Gif comparison of FXAA on/off at 1680 x 1050p (sorry, I don't have a 1080p monitor). Click (view original) to see gif animated.

You'll notice that the screen jaggies on things like the starting gate and trees are already smoothed out more simply from the increase in screen resolution. But, going from 720p to almost 1080p (1050p in this case), we've almost doubled the amount of pixels we're processing each frame as well...

1280 x 720 = 921,600 pixels
1680 x 1050 = 1,764,000 pixels

That means potentially double the pixel shader processing, especially with post-processing shaders working every pixel of every frame.. including the FXAA anti-aliasing.

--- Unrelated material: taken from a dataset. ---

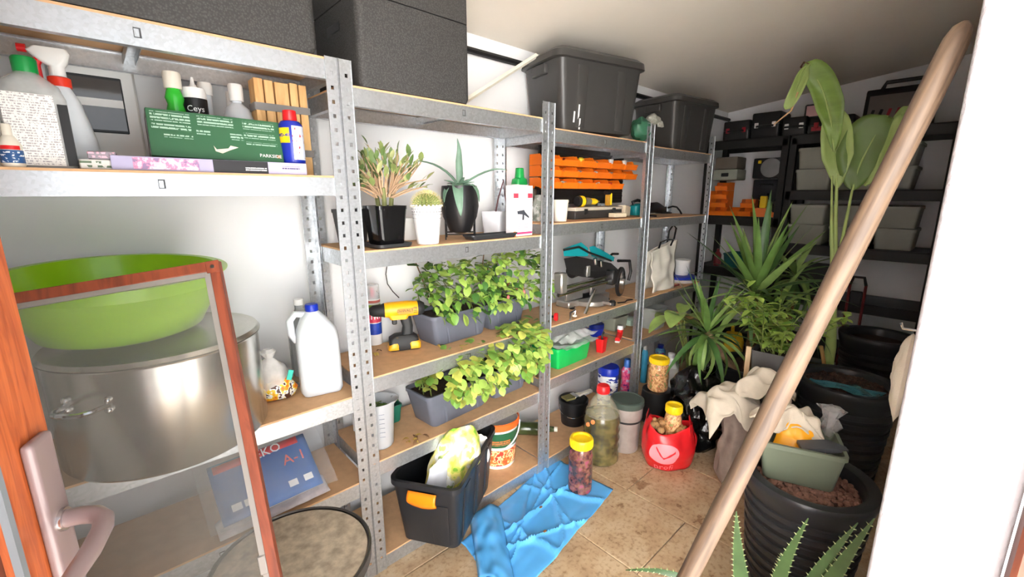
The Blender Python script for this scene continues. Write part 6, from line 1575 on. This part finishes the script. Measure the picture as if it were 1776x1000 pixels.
# cream bag hanging on the inner face of the door wall
hb = onD(1592, 560, 1.22)
pillow('hanging_bag', 'cream cloth bag hanging just behind the white door jamb', 'bag', (hb.x+.06, .072, onD(1580, 722, 1.22).z-.02), (0, 0, 0), .12, hb.z-onD(1580, 722, 1.22).z-.02, .043, CLOTH, 5, .01)
hk = thing('wall_hook', 'small steel hook holding the cream bag on the door wall', 'hook', (hb.x+.06, YR, hb.z-.03)); MB().box((0, .003, 0), (.03, .006, .03), .001).o('plate', CHROME, hk); MB().tube([(0, .005, 0), (0, .04, 0), (0, .045, .012)], .003, 6).o('peg', CHROME, hk)

# ================================================================ black shelves: boxes, bins, cases
XS = 3.96
LBOX = mat('grey storage box plastic', (150, 150, 138), .5, var=.04)
def back_box(y0, y1, z, h, label, dp=.30):
    t = thing('storage_box', label, 'box', (XS+dp/2+.01, (y0+y1)/2, z), -pi/2, 'grey storage boxes on the black shelves')
    w = abs(y1-y0)
    MB().loft([rr(w*.86, dp*.86, .015, 0), rr(w*.88, dp*.88, .018, .006), rr(w*.965, dp*.965, .02, h-.022)]).o('body', LBOX, t)
    MB().loft([rr(w, dp, .02, h-.024), rr(w, dp, .02, h-.006), rr(w*.95, dp*.94, .018, h)]).o('lid', LBOX, t)
    return t
def ys(x0, x1, py): return onX(x0, py, XS).y, onX(x1, py, XS).y
zA, zB_ = BRt[3]+.001, BRt[2]+.001
y0, y1 = ys(1378, 1441, 300)
h = .155
back_box(y0, y1, zA, h, 'grey lidded box on the upper black shelf, lower of its stack by the banana stalk'); back_box(y0, y1, zA+h+.001, h, 'grey lidded box on the upper black shelf, top of its stack by the banana stalk')
y0b, y1b = ys(1470, 1590, 300)
back_box(y0b, y1b, zA, h, 'grey lidded box on the upper black shelf behind the pole, lower of its stack'); back_box(y0b, y1b, zA+h+.001, h, 'grey lidded box on the upper black shelf behind the pole, top of its stack')
y0, y1 = ys(1364, 1430, 390)
h = .15
back_box(y0, y1, zB_, h, 'grey lidded box on the lower black shelf beside the yucca tips, lower of its stack'); back_box(y0, y1, zB_+h+.001, h, 'grey lidded box on the lower black shelf beside the yucca tips, top of its stack')
y0, y1 = ys(1436, 1512, 390); y2, y3 = ys(1516, 1592, 390)
back_box(y0, y1, zB_, h, 'grey lidded box just behind the banana stalk, lower of its stack'); back_box(y0, y1, zB_+h+.001, h, 'grey lidded box just behind the banana stalk, top of its stack')
back_box(y2, y3, zB_, h, 'grey lidded box at the right end of the lower black shelf, lower of its stack'); back_box(y2, y3, zB_+h+.001, h, 'grey lidded box with pale tag at the right end of the lower black shelf')
# orange bins stack
zO = BL[2]+.001
OB = bin_mesh(.105, .15, .07)
def obin(px, lvl, label, rz=0., dz=0.):
    y = onX(px, 350, XS+.02).y
    o = bpy.data.objects.new('orange_bin', OB); COL.objects.link(o); o.location = (XS+.19, y, zO+.071*lvl+dz); o.rotation_euler = (0, 0, -pi/2+rz)
    tag(o, label, 'bin', 'orange bins on the black shelf')
nth = ['bottom', 'second lowest', 'second highest', 'top']
for k in range(3): obin(1226, k, 'orange bin in the leftmost stack on the black shelf, %s of three' % ('bottom', 'middle', 'top')[k])
for k in range(4): obin(1247, k, 'orange bin in the tallest stack on the black shelf, %s of four' % nth[k])
obin(1268, 0, 'single orange bin between the two stacks on the black shelf')
for k in range(2): obin(1291, k, 'orange bin in the short tilted stack on the black shelf, %s of two' % ('lower', 'upper')[k], .12*k)
y = onX(1312, 365, XS+.02).y
o = bpy.data.objects.new('orange_bin', OB); COL.objects.link(o); o.location = (XS+.06, y+.03, zO); o.rotation_euler = (0, 0, pi*.06); tag(o, 'orange bin turned sideways at the right end of its shelf', 'bin', 'orange bins on the black shelf')
def bslab(px0, px1, z, h, m, name, label, cat, dp=.22, dx=.0):
    y0, y1 = ys(px0, px1, 300)
    t = thing(name, label, cat, (XS+dp/2+.01+dx, (y0+y1)/2, z), -pi/2)
    w = abs(y0-y1); MB().box((0, 0, h/2), (w, dp, h), .012, seg=2).o('body', m, t); return t, w
t, w = bslab(1236, 1278, zO+.30, .09, GREYBOX, 'grey_case', 'grey case lying on the tallest orange stack', 'case', .2)
MB().box((0, -.10, .045), (w*.3, .012, .03), .004).o('latch', BLACKP, t)
t, w = bslab(1238, 1276, zO+.392, .10, mat('brown grey box card', (96, 88, 78), .6), 'card_box', 'brown-grey box on top of the grey case', 'box', .2)
MB().box((0, 0, .1005), (w*.95, .05, .001)).o('tape', CREAM, t)
t, w = bslab(1322, 1334, zO+.071, .10, YELLOWL, 'yellow_torch', 'yellow and black torch standing behind the orange bins', 'torch', .045, -.0)
MB().box((0, 0, .11), (w*1.1, .05, .022), .004).o('head', BLACKP, t)
t, w = bslab(1300, 1340, zO+.0, .13, DARKP, 'tool_case', 'dark tool case standing behind the orange bins by the black post', 'case', .12, .22)
MB().tube([(-.05, -.065, .09), (-.05, -.085, .10), (.05, -.085, .10), (.05, -.065, .09)], .006, 6).o('handle', BLACKP, t)
t, w = bslab(1300, 1352, zO+.31, .16, BLACKP, 'circular_saw', 'black power tool with grey guard hanging under the top black shelf', 'power tool', .16, .05)
MB().lathe([(.0001, 0), (.07, 0), (.075, .015), (.0001, .018)], 26).o('guard', mat('grey guard metal', (130, 130, 130), .4, metal=.5), t, loc=(.03, -.085, .08), rot=(pi/2, 0, 0)); MB().box((-.06, -.085, .13), (.025, .01, .025), .003).o('button', YELLOWL, t)
# shelf under the circular saw and grey case rests: filler stack
t, w = bslab(1292, 1342, zO+.135, .17, mat('dark blue case', (34, 36, 44), .5), 'tool_case', 'dark blue tool case stacked behind the orange bins', 'case', .16, .2)
MB().tube([(-.05, -.085, .12), (-.05, -.10, .13), (.05, -.10, .13), (.05, -.085, .12)], .006, 6).o('handle', BLACKP, t)
# cases on the very top
zT = BL[3]+.001
def top_case(px0, px1, h, label, accent=None, dp=.26, m=BLACKP, dx=0.):
    y0, y1 = ys(px0, px1, 215)
    t = thing('tool_case', label, 'case', (XS+dp/2+.01+dx, (y0+y1)/2, zT), -pi/2, 'tool cases on top of the black shelves')
    w = abs(y0-y1)
    MB().loft([rr(w*.96, dp*.96, .015, 0), rr(w, dp, .02, .01), rr(w, dp, .02, h*.5-.002)]).o('base', m, t)
    MB().loft([rr(w, dp, .02, h*.5+.001), rr(w, dp, .02, h-.01), rr(w*.96, dp*.96, .015, h)]).o('lid', m, t)
    for s in (-.3, .3): MB().box((s*w, -dp/2-.004, h*.5), (.03, .008, .04), .003).o('latch', accent or DARKP, t)
    MB().tube([(-.06, -dp/2, h*.45), (-.055, -dp/2-.025, h*.45), (.055, -dp/2-.025, h*.45), (.06, -dp/2, h*.45)], .008, 8).o('handle', BLACKP, t)
    return t, w, dp
PINKL = mat('pale tag', (214, 206, 204), .5); CRIM = mat('crimson plastic', (150, 28, 44), .45)
t, w, dp = top_case(1254, 1300, .15, 'black tool case with red stripe beside the charcoal tote', CRIM)
t, w, dp = top_case(1302, 1352, .19, 'black tool case with pale buckle, second on the black shelf top', PINKL)
t, w, dp = top_case(1356, 1398, .13, 'black tool case with white tag, third on the black shelf top', WHITEP)
t, w, dp = top_case(1400, 1480, .11, 'flat black tool case with crimson front under the pink box', CRIM)
MB().box((0, -dp/2-.002, .03), (w*.8, .004, .03)).o('front_strip', CRIM, t)
y0, y1 = ys(1392, 1430, 185)
t = thing('pink_box', 'small pale pink box with dark frame on the flat black case', 'box', (XS+.12, (y0+y1)/2, zT+.116), -pi/2)
MB().box((0, 0, .05), (abs(y0-y1), .12, .10), .008).o('body', DARKP, t); MB().box((0, -.061, .05), (abs(y0-y1)*.8, .003, .075)).o('front', mat('pale pink', (214, 170, 170), .5), t)
y0, y1 = ys(1488, 1618, 190)
t = thing('organiser_case', 'large black organiser case with clear window and red dividers', 'case', (XS+.14, (y0+y1)/2, zT), pi/2, rot=(radians(-12), 0, pi/2))
w = abs(y0-y1); hh = .29
t.rotation_euler = (Matrix.Rotation(-pi/2, 3, 'Z') @ Matrix.Rotation(radians(-10), 3, 'X')).to_euler()
MB().box((0, .035, hh/2), (w, .06, hh), .015, seg=2).o('body', BLACKP, t)
MB().box((0, .002, hh*.52), (w*.86, .006, hh*.62), .002).o('window', mat('smoky window', (120, 112, 108), .3), t)
for k in range(7):
    MB().box((-w*.36+w*.12*k, -.003, hh*.36), (.018, .006, hh*.26), .002, rot=(0, .2, 0)).o('divider', CRIM if k > 1 else BLACKP, t)
MB().tube([(-w*.28, .03, hh), (-w*.24, .03, hh+.045), (w*.24, .03, hh+.045), (w*.28, .03, hh)], .014, 8).o('handle', BLACKP, t)
# things under / before the black shelves
zL4 = BL[1]+.001
y0, y1 = ys(1244, 1300, 430)
t = tub(.22, .18, .12, .9, .012, .004, .005, .012).o('teal_crate', mat('dark teal plastic', (24, 92, 96), .45), loc=(XS+.14, 1.45, zL4)); tag(t, 'dark teal crate on the black shelf under the orange bins', 'crate')
o = MB().lathe([(.03, 0), (.032, .01), (.032, .10), (.012, .13), (.012, .15)], 18).o('red_bottle', mat('dark red bottle', (120, 30, 40), .4), loc=(XS+.06, onX(1242, 470, XS+.06).y, zL4)); tag(o, 'small dark red bottle on the black shelf beside the teal crate', 'bottle')
y0 = onX(1272, 590, 3.3).y
t = thing('yellow_can', 'yellow plastic watering can glimpsed behind the leafy planter', 'watering can', (3.25, onX(1272, 590, 3.25).y, .24), .4)
MB().loft([rr(.16, .12, .03, 0), rr(.17, .13, .03, .16), rr(.12, .1, .03, .20)]).o('body', mat('yellow can plastic', (232, 190, 36), .45), t); MB().tube([(.08, 0, .05), (.15, 0, .14), (.20, 0, .20)], [.018, .014, .012], 10).o('spout', mat('yellow can plastic', (232, 190, 36), .45), t)
tag(tub(.24, .22, .236, .9, .02, .004).o('black_crate', BLACKP, loc=(3.25, y0, .001)), 'black crate under the yellow watering can', 'crate')
# red and black hand truck / sprayer behind the pole
bz = onD(1487, 500, 3.85)
t = thing('hand_pump', 'red and black hand pump leaning before the back wall', 'pump', (3.86, onX(1487, 500, 3.86).y, .001))
z1 = zat((3.86, t.location.y), 1487, 478)
for s in (-.045, .045): MB().tube([(0, s, 0), (0, s, z1-.06)], .009, 8).o('side_tube', mat('dark red tube', (110, 30, 34), .4), t)
MB().tube([(0, -.045, z1-.065), (0, -.03, z1-.01), (0, .03, z1-.01), (0, .045, z1-.065)], .010, 8).o('grip', BLACKP, t)
MB().box((0, 0, z1-.16), (.03, .07, .10), .006).o('pump_head', BLACKP, t); MB().box((0, 0, .02), (.12, .14, .03), .006).o('base', BLACKP, t)
tag(tub(.30, .24, .22, .9, .02, .004, .006, .014).o('dark_crate', DARKP, loc=(4.14, .85, BRt[1]+.001)), 'dark crate on the black shelf behind the dark yucca', 'crate')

The FXAA does help smooth out the jaggies that much more, though. The trees blend together, the lines on the starting gate blur and blend a bit more.

When sitting 3-4' from a PC monitor, this blurring can be annoying, hence why folks turn it off. But, when playing on a couch & TV setup, the anti-aliasing makes the image that much smoother since it's not in-your-face.

A lot of the times when playing the game at high resolution you won't notice screen jaggies simply because the game provides a lot of "blinds" that distract you ("blinds" as in "duck blind" .. a thing that hides something from view). A lot of games will put foliage or horizon fog in the way to hide LOD transitions and distant screen jaggies. FUEL does similar things. The motion blur as you move blends the scene some in AA fashion. The grass and dust effects hide things. Screen dirt and water help distract. Vignetting around the edges adds movie-like quality to also distract.

But, I wanted to work AA into the game just to see if I could. I initially had a very hack formula that was just multi-sampling the screen 3 or 4 times at slightly larger sizes and averaging them together to blend. But, I found a much better FXAA formula online, and have worked it into the game shaders. It's useful, but don't expect magic. It's not a per-object anti-aliasing, just a cheaper screen-wide anti-aliasing. (to do a more robust per-object anti-aliasing would require having access to the game engine for major overhauls.)